Second-Order Effects
The simulation surfaced several downstream consequences that deserve separate analysis:
Petrochemical supply chains fracture. The Atlantic Council's analysis highlights that plastics and fertilizer supply chains route through the Gulf. Disruption here hits agriculture and manufacturing, not just transport fuel.
Aluminum and helium markets spike. Less obvious but significant. Gulf states are major aluminum producers; helium supply concentrates in Qatar. Both face export disruptions.
Crypto and risk assets. Extreme Fear (current index: 11) reflects the macro backdrop. A stagflationary shock historically correlates with capital flight to dollars and gold, not risk assets. The simulation did not model crypto directly, but the macro setup is bearish for speculative positioning.
Food prices. Fertilizer supply disruption plus elevated diesel costs for farming and transport create a food price shock that hits developing economies hardest. This is the humanitarian dimension that market analysis tends to ignore.
Conclusion
The single most important takeaway: the market is underpricing duration risk. Current oil futures assume the strait reopens. The simulation says that is the minority outcome.
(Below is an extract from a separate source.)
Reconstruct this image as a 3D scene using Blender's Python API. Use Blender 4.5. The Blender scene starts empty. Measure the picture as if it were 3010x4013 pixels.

At 78% probability for $150 oil and 72% for recession, the risk-reward for being positioned for a short disruption looks asymmetric in the wrong direction. The longer Hormuz stays closed, the more permanent the structural changes become. Alliance patterns shift. Energy investment redirects. Trade routes reroute.
The blockade does not just disrupt oil supply. It rewrites the geopolitical operating system. The question is not when Hormuz reopens. The question is what the world looks like when it does.